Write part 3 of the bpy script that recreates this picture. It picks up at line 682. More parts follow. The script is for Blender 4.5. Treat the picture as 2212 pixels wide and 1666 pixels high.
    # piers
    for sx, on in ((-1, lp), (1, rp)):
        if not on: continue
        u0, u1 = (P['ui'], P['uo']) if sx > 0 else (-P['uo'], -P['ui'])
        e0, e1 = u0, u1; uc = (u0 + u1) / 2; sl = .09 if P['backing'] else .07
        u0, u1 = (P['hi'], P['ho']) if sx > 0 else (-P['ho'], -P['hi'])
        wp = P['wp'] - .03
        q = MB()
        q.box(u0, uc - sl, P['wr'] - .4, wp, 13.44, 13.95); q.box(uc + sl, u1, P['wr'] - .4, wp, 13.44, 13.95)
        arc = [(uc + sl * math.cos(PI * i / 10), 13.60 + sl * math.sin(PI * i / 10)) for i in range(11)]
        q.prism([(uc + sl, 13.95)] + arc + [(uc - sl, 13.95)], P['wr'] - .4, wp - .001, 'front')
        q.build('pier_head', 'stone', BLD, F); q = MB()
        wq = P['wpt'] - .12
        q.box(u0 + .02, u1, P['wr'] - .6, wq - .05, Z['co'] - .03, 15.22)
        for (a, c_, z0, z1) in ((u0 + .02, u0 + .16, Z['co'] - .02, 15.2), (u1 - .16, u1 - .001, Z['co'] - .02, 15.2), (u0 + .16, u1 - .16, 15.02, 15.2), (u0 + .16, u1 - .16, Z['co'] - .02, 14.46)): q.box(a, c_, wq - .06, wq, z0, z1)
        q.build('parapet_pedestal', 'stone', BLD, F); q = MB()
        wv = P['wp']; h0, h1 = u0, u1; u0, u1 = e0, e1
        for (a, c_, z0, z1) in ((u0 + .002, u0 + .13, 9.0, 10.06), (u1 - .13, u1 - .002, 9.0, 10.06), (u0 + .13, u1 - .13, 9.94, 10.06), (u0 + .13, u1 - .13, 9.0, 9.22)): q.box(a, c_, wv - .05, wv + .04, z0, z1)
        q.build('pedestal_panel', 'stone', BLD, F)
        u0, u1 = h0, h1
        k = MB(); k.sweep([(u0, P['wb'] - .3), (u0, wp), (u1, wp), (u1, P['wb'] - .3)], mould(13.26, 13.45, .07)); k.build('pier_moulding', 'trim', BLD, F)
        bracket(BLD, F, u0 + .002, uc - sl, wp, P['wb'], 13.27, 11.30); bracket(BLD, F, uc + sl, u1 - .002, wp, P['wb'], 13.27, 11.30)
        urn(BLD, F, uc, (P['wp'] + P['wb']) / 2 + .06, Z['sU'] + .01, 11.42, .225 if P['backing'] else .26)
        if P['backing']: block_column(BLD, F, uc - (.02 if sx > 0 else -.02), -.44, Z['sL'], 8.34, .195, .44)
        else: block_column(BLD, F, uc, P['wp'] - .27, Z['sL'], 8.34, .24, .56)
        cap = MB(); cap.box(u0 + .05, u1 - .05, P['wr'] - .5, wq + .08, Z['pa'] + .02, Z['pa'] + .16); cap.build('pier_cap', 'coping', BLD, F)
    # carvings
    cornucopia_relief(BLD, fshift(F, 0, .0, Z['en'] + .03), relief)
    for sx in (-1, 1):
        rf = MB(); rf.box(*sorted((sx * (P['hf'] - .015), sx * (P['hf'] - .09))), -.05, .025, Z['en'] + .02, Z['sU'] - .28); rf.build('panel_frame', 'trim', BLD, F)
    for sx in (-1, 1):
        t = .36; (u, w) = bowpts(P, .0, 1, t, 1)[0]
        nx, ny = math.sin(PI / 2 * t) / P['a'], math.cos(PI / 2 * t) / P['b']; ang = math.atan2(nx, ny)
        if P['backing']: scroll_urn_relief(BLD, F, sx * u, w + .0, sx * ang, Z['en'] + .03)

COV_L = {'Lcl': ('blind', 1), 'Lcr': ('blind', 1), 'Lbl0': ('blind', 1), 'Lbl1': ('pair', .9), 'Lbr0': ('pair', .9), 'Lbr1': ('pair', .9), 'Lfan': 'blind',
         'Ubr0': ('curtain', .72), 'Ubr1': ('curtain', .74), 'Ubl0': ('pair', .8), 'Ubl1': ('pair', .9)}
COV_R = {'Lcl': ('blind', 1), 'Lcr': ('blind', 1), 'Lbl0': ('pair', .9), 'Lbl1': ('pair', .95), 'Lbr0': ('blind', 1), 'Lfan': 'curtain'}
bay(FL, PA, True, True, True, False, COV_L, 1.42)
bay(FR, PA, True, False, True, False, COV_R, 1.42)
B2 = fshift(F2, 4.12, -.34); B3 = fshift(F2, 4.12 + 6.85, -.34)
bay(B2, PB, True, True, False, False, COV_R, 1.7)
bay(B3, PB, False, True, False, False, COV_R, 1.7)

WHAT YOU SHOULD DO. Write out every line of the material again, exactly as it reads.

COMPLETE RESPONSE.
Write part 3 of the bpy script that recreates this picture. It picks up at line 682. More parts follow. The script is for Blender 4.5. Treat the picture as 2212 pixels wide and 1666 pixels high.
    # piers
    for sx, on in ((-1, lp), (1, rp)):
        if not on: continue
        u0, u1 = (P['ui'], P['uo']) if sx > 0 else (-P['uo'], -P['ui'])
        e0, e1 = u0, u1; uc = (u0 + u1) / 2; sl = .09 if P['backing'] else .07
        u0, u1 = (P['hi'], P['ho']) if sx > 0 else (-P['ho'], -P['hi'])
        wp = P['wp'] - .03
        q = MB()
        q.box(u0, uc - sl, P['wr'] - .4, wp, 13.44, 13.95); q.box(uc + sl, u1, P['wr'] - .4, wp, 13.44, 13.95)
        arc = [(uc + sl * math.cos(PI * i / 10), 13.60 + sl * math.sin(PI * i / 10)) for i in range(11)]
        q.prism([(uc + sl, 13.95)] + arc + [(uc - sl, 13.95)], P['wr'] - .4, wp - .001, 'front')
        q.build('pier_head', 'stone', BLD, F); q = MB()
        wq = P['wpt'] - .12
        q.box(u0 + .02, u1, P['wr'] - .6, wq - .05, Z['co'] - .03, 15.22)
        for (a, c_, z0, z1) in ((u0 + .02, u0 + .16, Z['co'] - .02, 15.2), (u1 - .16, u1 - .001, Z['co'] - .02, 15.2), (u0 + .16, u1 - .16, 15.02, 15.2), (u0 + .16, u1 - .16, Z['co'] - .02, 14.46)): q.box(a, c_, wq - .06, wq, z0, z1)
        q.build('parapet_pedestal', 'stone', BLD, F); q = MB()
        wv = P['wp']; h0, h1 = u0, u1; u0, u1 = e0, e1
        for (a, c_, z0, z1) in ((u0 + .002, u0 + .13, 9.0, 10.06), (u1 - .13, u1 - .002, 9.0, 10.06), (u0 + .13, u1 - .13, 9.94, 10.06), (u0 + .13, u1 - .13, 9.0, 9.22)): q.box(a, c_, wv - .05, wv + .04, z0, z1)
        q.build('pedestal_panel', 'stone', BLD, F)
        u0, u1 = h0, h1
        k = MB(); k.sweep([(u0, P['wb'] - .3), (u0, wp), (u1, wp), (u1, P['wb'] - .3)], mould(13.26, 13.45, .07)); k.build('pier_moulding', 'trim', BLD, F)
        bracket(BLD, F, u0 + .002, uc - sl, wp, P['wb'], 13.27, 11.30); bracket(BLD, F, uc + sl, u1 - .002, wp, P['wb'], 13.27, 11.30)
        urn(BLD, F, uc, (P['wp'] + P['wb']) / 2 + .06, Z['sU'] + .01, 11.42, .225 if P['backing'] else .26)
        if P['backing']: block_column(BLD, F, uc - (.02 if sx > 0 else -.02), -.44, Z['sL'], 8.34, .195, .44)
        else: block_column(BLD, F, uc, P['wp'] - .27, Z['sL'], 8.34, .24, .56)
        cap = MB(); cap.box(u0 + .05, u1 - .05, P['wr'] - .5, wq + .08, Z['pa'] + .02, Z['pa'] + .16); cap.build('pier_cap', 'coping', BLD, F)
    # carvings
    cornucopia_relief(BLD, fshift(F, 0, .0, Z['en'] + .03), relief)
    for sx in (-1, 1):
        rf = MB(); rf.box(*sorted((sx * (P['hf'] - .015), sx * (P['hf'] - .09))), -.05, .025, Z['en'] + .02, Z['sU'] - .28); rf.build('panel_frame', 'trim', BLD, F)
    for sx in (-1, 1):
        t = .36; (u, w) = bowpts(P, .0, 1, t, 1)[0]
        nx, ny = math.sin(PI / 2 * t) / P['a'], math.cos(PI / 2 * t) / P['b']; ang = math.atan2(nx, ny)
        if P['backing']: scroll_urn_relief(BLD, F, sx * u, w + .0, sx * ang, Z['en'] + .03)

COV_L = {'Lcl': ('blind', 1), 'Lcr': ('blind', 1), 'Lbl0': ('blind', 1), 'Lbl1': ('pair', .9), 'Lbr0': ('pair', .9), 'Lbr1': ('pair', .9), 'Lfan': 'blind',
         'Ubr0': ('curtain', .72), 'Ubr1': ('curtain', .74), 'Ubl0': ('pair', .8), 'Ubl1': ('pair', .9)}
COV_R = {'Lcl': ('blind', 1), 'Lcr': ('blind', 1), 'Lbl0': ('pair', .9), 'Lbl1': ('pair', .95), 'Lbr0': ('blind', 1), 'Lfan': 'curtain'}
bay(FL, PA, True, True, True, False, COV_L, 1.42)
bay(FR, PA, True, False, True, False, COV_R, 1.42)
B2 = fshift(F2, 4.12, -.34); B3 = fshift(F2, 4.12 + 6.85, -.34)
bay(B2, PB, True, True, False, False, COV_R, 1.7)
bay(B3, PB, False, True, False, False, COV_R, 1.7)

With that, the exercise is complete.